By Nicole Sperling
The longtime documentary programmer takes over for John Cooper, who had already announced he was stepping down after 11 years in the job.
The 36th annual Sundance Film Festival ended with a bang: the announcement on Saturday that Tabitha Jackson will be taking the reins as the indie fest’s new director, replacing John Cooper, who said in June that he would step down from the top spot after 11 years in the role.
Jackson, 49, joined the Sundance Institute in 2013 as director of the documentary film program. For her new position, she competed against some 700 candidates, internally and externally, domestically and internationally.
According to Keri Putnam, chief executive of the Sundance Institute, Jackson’s approach, taste and leadership skills coalesced to make her the lead candidate.
“Tabitha is clear about the purpose the Sundance Film Festival serves in the world yet she’s not wedded to orthodoxy,” she said. “She’s very curious and is a risk-taker and provokes us to think differently about how we might adapt to these fast-changing times.”

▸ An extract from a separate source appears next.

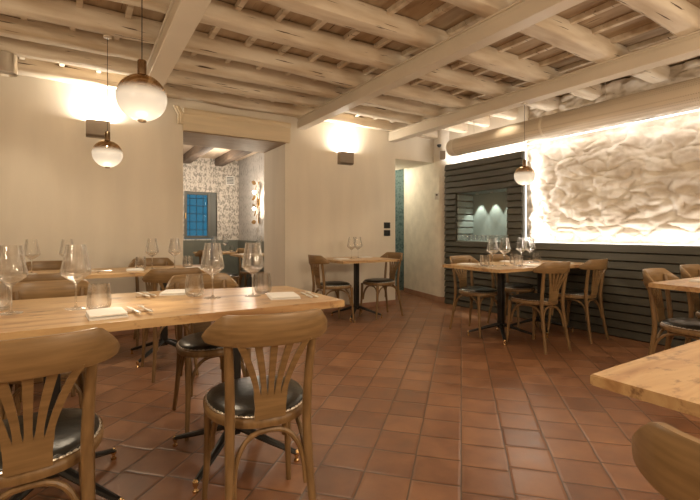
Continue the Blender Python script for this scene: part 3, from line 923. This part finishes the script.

In her six years as the institute’s head documentary programmer, Jackson encouraged filmmakers to take chances, and she worked closely with directors like Nicole Newnham and Jim Lebrecht from Netflix’s “Crip Camp” and Michael Dweck and Gregory Kershaw of “The Truffle Hunters,” which Sony Pictures Classics acquired in the 2020 festival, among others, to help push the medium forward.
“I think a danger of this work, both from being in an institution and dealing with institutional funders, is that we consider the work in too narrow a confine,” Jackson said in an interview. “The artist is moving across all forms, using different languages, either invented or borrowed from unexpected places. Our responsibility is to be a home for that work and provide a context by having the right people in the audience who can carry it more broadly into the culture. That’s important to me.”
Before joining Sundance, the British Jackson worked for the BBC and Channel 4, where she served as the series editor of “True Stories” and executive producer of projects for Film 4.
For the Sundance board member and producer Jason Blum, who oversaw the final round of candidate interviews with another board member, Sean Bailey, Disney’s president of production, Jackson’s appointment comes at an important time for the festival, when staying relevant is its biggest challenge going forward. Blum advocated for Jackson because of the experience she had accumulated in her work with the festival for the past six years.
“Programming is a key part of the festival maintaining its relevance,” he said. “If people don’t find the movies compelling, interesting and thought-provoking then it loses its status. Tabitha understands that.”